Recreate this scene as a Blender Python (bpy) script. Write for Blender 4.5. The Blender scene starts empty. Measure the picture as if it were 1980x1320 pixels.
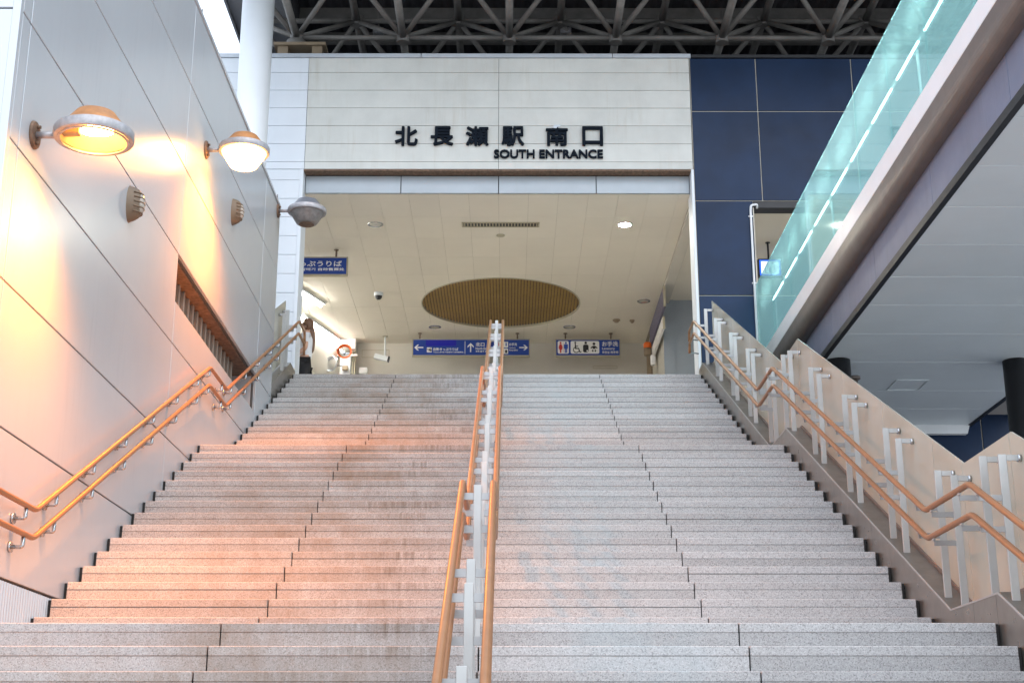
import bpy, bmesh, math, random
from mathutils import Vector, Matrix
random.seed(7)
R = math.radians
S = bpy.context.scene
C = S.collection

# ------------------------------------------------------------------ camera
EYE = 1.4785
cd = bpy.data.cameras.new('camera'); cam = bpy.data.objects.new('camera', cd); C.objects.link(cam)
cam.location = (0, 0, EYE); cam.rotation_euler = (R(90 + 16.7365), 0, R(-0.12))
cd.sensor_width = 36; cd.lens = 50.0; cd.clip_start = .05; cd.clip_end = 2000
S.camera = cam
# ------------------------------------------------------------------ sky, sun, exposure
SUN_EL, SUN_AZ = R(52), R(158)          # azimuth clockwise from +Y: behind the camera, a little to the right
w = bpy.data.worlds.new('World'); S.world = w; w.use_nodes = True
wn = w.node_tree; bg = wn.nodes['Background']
sky = wn.nodes.new('ShaderNodeTexSky'); sky.sky_type = 'NISHITA'; sky.sun_disc = False
sky.sun_elevation = SUN_EL; sky.sun_rotation = SUN_AZ; sky.air_density = 1.0; sky.dust_density = 2.5; sky.ozone_density = 1.0
cloud = wn.nodes.new('ShaderNodeMix'); cloud.data_type = 'RGBA'; cloud.inputs[0].default_value = .6      # even overcast over the clear sky
cloud.inputs[7].default_value = (6.6, 7.3, 8.2, 1); wn.links.new(sky.outputs[0], cloud.inputs[6])
wn.links.new(cloud.outputs[2], bg.inputs[0]); bg.inputs[1].default_value = .15
sl = bpy.data.lights.new('sun', 'SUN'); sl.energy = 0.5; sl.angle = R(75); sl.color = (1, .97, .93)
so = bpy.data.objects.new('sun', sl); C.objects.link(so)
sd = Vector((math.sin(SUN_AZ) * math.cos(SUN_EL), math.cos(SUN_AZ) * math.cos(SUN_EL), math.sin(SUN_EL)))
so.rotation_euler = sd.to_track_quat('Z', 'Y').to_euler(); so.location = sd * 60
S.view_settings.view_transform = 'Standard'; S.view_settings.look = 'None'
S.view_settings.exposure = 1.05; S.view_settings.gamma = 1.0; S.view_settings.use_curve_mapping = False

# ------------------------------------------------------------------ materials
def nodes(name):
    m = bpy.data.materials.new(name); m.use_nodes = True
    n = m.node_tree.nodes; l = m.node_tree.links
    return m, n, l, n['Principled BSDF']
def mapped(n, l, scale):
    g = n.new('ShaderNodeNewGeometry'); mp = n.new('ShaderNodeMapping'); mp.inputs['Scale'].default_value = scale
    l.new(g.outputs['Position'], mp.inputs['Vector']); return mp.outputs[0]
def noise(n, l, vec, scale, detail=3, rough=.55):
    t = n.new('ShaderNodeTexNoise'); t.inputs['Scale'].default_value = scale; t.inputs['Detail'].default_value = detail
    t.inputs['Roughness'].default_value = rough
    if vec is not None: l.new(vec, t.inputs['Vector'])
    return t.outputs['Fac']
def ramp(n, l, fac, a, b, ca=(0, 0, 0, 1), cb=(1, 1, 1, 1)):
    r = n.new('ShaderNodeValToRGB'); r.color_ramp.elements[0].position = a; r.color_ramp.elements[1].position = b
    r.color_ramp.elements[0].color = ca; r.color_ramp.elements[1].color = cb; l.new(fac, r.inputs[0]); return r.outputs[0]
def mixc(n, l, fac, a, b, mode='MIX'):
    x = n.new('ShaderNodeMix'); x.data_type = 'RGBA'; x.blend_type = mode
    for i, v in ((0, fac), (6, a), (7, b)):
        if isinstance(v, (int, float)): x.inputs[i].default_value = v
        elif isinstance(v, tuple): x.inputs[i].default_value = v if len(v) == 4 else (*v, 1)
        else: l.new(v, x.inputs[i])
    return x.outputs[2]
def mth(n, l, op, a, b=0.0, clamp=False):
    x = n.new('ShaderNodeMath'); x.operation = op; x.use_clamp = clamp
    for i, v in ((0, a), (1, b)):
        if isinstance(v, (int, float)): x.inputs[i].default_value = v
        else: l.new(v, x.inputs[i])
    return x.outputs[0]
def bump(n, l, b, h, strength=.2, dist=.01):
    x = n.new('ShaderNodeBump'); x.inputs['Strength'].default_value = strength; x.inputs['Distance'].default_value = dist
    l.new(h, x.inputs['Height']); l.new(x.outputs[0], b.inputs['Normal'])
def mat(name, col, rough=.5, metal=0., var=.08, scale=3., streak=0., dirt=(.25, .22, .18), rvar=.08, bmp=0., bscale=60., rnd=0., spec=.5):
    m, n, l, b = nodes(name)
    v = mapped(n, l, (1, 1, 1))
    f = noise(n, l, v, scale, 5, .6)
    dark = tuple(c * (1 - var) for c in col); lite = tuple(min(1, c * (1 + var)) for c in col)
    c = ramp(n, l, f, .3, .7, (*dark, 1), (*lite, 1))
    if rnd:
        oi = n.new('ShaderNodeObjectInfo')
        k = mth(n, l, 'MULTIPLY_ADD', oi.outputs['Random'], rnd)
        n_ = k.node; n_.inputs[2].default_value = 1 - rnd / 2
        x = n.new('ShaderNodeVectorMath'); x.operation = 'SCALE'; l.new(c, x.inputs[0]); l.new(k, x.inputs['Scale']); c = x.outputs[0]
    if streak:
        sv = mapped(n, l, (9, 9, .7)); sf = noise(n, l, sv, 1.6, 6, .65)
        sm = ramp(n, l, sf, .52, .78); big = ramp(n, l, noise(n, l, v, .9, 3), .4, .65)
        k2 = mth(n, l, 'MULTIPLY', sm, big); k3 = mth(n, l, 'MULTIPLY', k2, streak)
        c = mixc(n, l, k3, c, dirt)
    l.new(c, b.inputs['Base Color'])
    rr = n.new('ShaderNodeMapRange'); rr.inputs[3].default_value = max(.02, rough - rvar); rr.inputs[4].default_value = min(1, rough + rvar)
    l.new(noise(n, l, v, scale * 2.3, 4), rr.inputs[0]); l.new(rr.outputs[0], b.inputs['Roughness'])
    b.inputs['Metallic'].default_value = metal; b.inputs['Specular IOR Level'].default_value = spec
    if bmp: bump(n, l, b, noise(n, l, v, bscale, 3), bmp, .004)
    return m
def emis(name, col, strength, base=(.8, .8, .8)):
    m, n, l, b = nodes(name)
    b.inputs['Base Color'].default_value = (*base, 1); b.inputs['Emission Color'].default_value = (*col, 1)
    b.inputs['Emission Strength'].default_value = strength; return m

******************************

_The request_: Set down the complete material exactly, but do not include the images.

_In response_:
Recreate this scene as a Blender Python (bpy) script. Write for Blender 4.5. The Blender scene starts empty. Measure the picture as if it were 1980x1320 pixels.
import bpy, bmesh, math, random
from mathutils import Vector, Matrix
random.seed(7)
R = math.radians
S = bpy.context.scene
C = S.collection

# ------------------------------------------------------------------ camera
EYE = 1.4785
cd = bpy.data.cameras.new('camera'); cam = bpy.data.objects.new('camera', cd); C.objects.link(cam)
cam.location = (0, 0, EYE); cam.rotation_euler = (R(90 + 16.7365), 0, R(-0.12))
cd.sensor_width = 36; cd.lens = 50.0; cd.clip_start = .05; cd.clip_end = 2000
S.camera = cam
# ------------------------------------------------------------------ sky, sun, exposure
SUN_EL, SUN_AZ = R(52), R(158)          # azimuth clockwise from +Y: behind the camera, a little to the right
w = bpy.data.worlds.new('World'); S.world = w; w.use_nodes = True
wn = w.node_tree; bg = wn.nodes['Background']
sky = wn.nodes.new('ShaderNodeTexSky'); sky.sky_type = 'NISHITA'; sky.sun_disc = False
sky.sun_elevation = SUN_EL; sky.sun_rotation = SUN_AZ; sky.air_density = 1.0; sky.dust_density = 2.5; sky.ozone_density = 1.0
cloud = wn.nodes.new('ShaderNodeMix'); cloud.data_type = 'RGBA'; cloud.inputs[0].default_value = .6      # even overcast over the clear sky
cloud.inputs[7].default_value = (6.6, 7.3, 8.2, 1); wn.links.new(sky.outputs[0], cloud.inputs[6])
wn.links.new(cloud.outputs[2], bg.inputs[0]); bg.inputs[1].default_value = .15
sl = bpy.data.lights.new('sun', 'SUN'); sl.energy = 0.5; sl.angle = R(75); sl.color = (1, .97, .93)
so = bpy.data.objects.new('sun', sl); C.objects.link(so)
sd = Vector((math.sin(SUN_AZ) * math.cos(SUN_EL), math.cos(SUN_AZ) * math.cos(SUN_EL), math.sin(SUN_EL)))
so.rotation_euler = sd.to_track_quat('Z', 'Y').to_euler(); so.location = sd * 60
S.view_settings.view_transform = 'Standard'; S.view_settings.look = 'None'
S.view_settings.exposure = 1.05; S.view_settings.gamma = 1.0; S.view_settings.use_curve_mapping = False

# ------------------------------------------------------------------ materials
def nodes(name):
    m = bpy.data.materials.new(name); m.use_nodes = True
    n = m.node_tree.nodes; l = m.node_tree.links
    return m, n, l, n['Principled BSDF']
def mapped(n, l, scale):
    g = n.new('ShaderNodeNewGeometry'); mp = n.new('ShaderNodeMapping'); mp.inputs['Scale'].default_value = scale
    l.new(g.outputs['Position'], mp.inputs['Vector']); return mp.outputs[0]
def noise(n, l, vec, scale, detail=3, rough=.55):
    t = n.new('ShaderNodeTexNoise'); t.inputs['Scale'].default_value = scale; t.inputs['Detail'].default_value = detail
    t.inputs['Roughness'].default_value = rough
    if vec is not None: l.new(vec, t.inputs['Vector'])
    return t.outputs['Fac']
def ramp(n, l, fac, a, b, ca=(0, 0, 0, 1), cb=(1, 1, 1, 1)):
    r = n.new('ShaderNodeValToRGB'); r.color_ramp.elements[0].position = a; r.color_ramp.elements[1].position = b
    r.color_ramp.elements[0].color = ca; r.color_ramp.elements[1].color = cb; l.new(fac, r.inputs[0]); return r.outputs[0]
def mixc(n, l, fac, a, b, mode='MIX'):
    x = n.new('ShaderNodeMix'); x.data_type = 'RGBA'; x.blend_type = mode
    for i, v in ((0, fac), (6, a), (7, b)):
        if isinstance(v, (int, float)): x.inputs[i].default_value = v
        elif isinstance(v, tuple): x.inputs[i].default_value = v if len(v) == 4 else (*v, 1)
        else: l.new(v, x.inputs[i])
    return x.outputs[2]
def mth(n, l, op, a, b=0.0, clamp=False):
    x = n.new('ShaderNodeMath'); x.operation = op; x.use_clamp = clamp
    for i, v in ((0, a), (1, b)):
        if isinstance(v, (int, float)): x.inputs[i].default_value = v
        else: l.new(v, x.inputs[i])
    return x.outputs[0]
def bump(n, l, b, h, strength=.2, dist=.01):
    x = n.new('ShaderNodeBump'); x.inputs['Strength'].default_value = strength; x.inputs['Distance'].default_value = dist
    l.new(h, x.inputs['Height']); l.new(x.outputs[0], b.inputs['Normal'])
def mat(name, col, rough=.5, metal=0., var=.08, scale=3., streak=0., dirt=(.25, .22, .18), rvar=.08, bmp=0., bscale=60., rnd=0., spec=.5):
    m, n, l, b = nodes(name)
    v = mapped(n, l, (1, 1, 1))
    f = noise(n, l, v, scale, 5, .6)
    dark = tuple(c * (1 - var) for c in col); lite = tuple(min(1, c * (1 + var)) for c in col)
    c = ramp(n, l, f, .3, .7, (*dark, 1), (*lite, 1))
    if rnd:
        oi = n.new('ShaderNodeObjectInfo')
        k = mth(n, l, 'MULTIPLY_ADD', oi.outputs['Random'], rnd)
        n_ = k.node; n_.inputs[2].default_value = 1 - rnd / 2
        x = n.new('ShaderNodeVectorMath'); x.operation = 'SCALE'; l.new(c, x.inputs[0]); l.new(k, x.inputs['Scale']); c = x.outputs[0]
    if streak:
        sv = mapped(n, l, (9, 9, .7)); sf = noise(n, l, sv, 1.6, 6, .65)
        sm = ramp(n, l, sf, .52, .78); big = ramp(n, l, noise(n, l, v, .9, 3), .4, .65)
        k2 = mth(n, l, 'MULTIPLY', sm, big); k3 = mth(n, l, 'MULTIPLY', k2, streak)
        c = mixc(n, l, k3, c, dirt)
    l.new(c, b.inputs['Base Color'])
    rr = n.new('ShaderNodeMapRange'); rr.inputs[3].default_value = max(.02, rough - rvar); rr.inputs[4].default_value = min(1, rough + rvar)
    l.new(noise(n, l, v, scale * 2.3, 4), rr.inputs[0]); l.new(rr.outputs[0], b.inputs['Roughness'])
    b.inputs['Metallic'].default_value = metal; b.inputs['Specular IOR Level'].default_value = spec
    if bmp: bump(n, l, b, noise(n, l, v, bscale, 3), bmp, .004)
    return m
def emis(name, col, strength, base=(.8, .8, .8)):
    m, n, l, b = nodes(name)
    b.inputs['Base Color'].default_value = (*base, 1); b.inputs['Emission Color'].default_value = (*col, 1)
    b.inputs['Emission Strength'].default_value = strength; return m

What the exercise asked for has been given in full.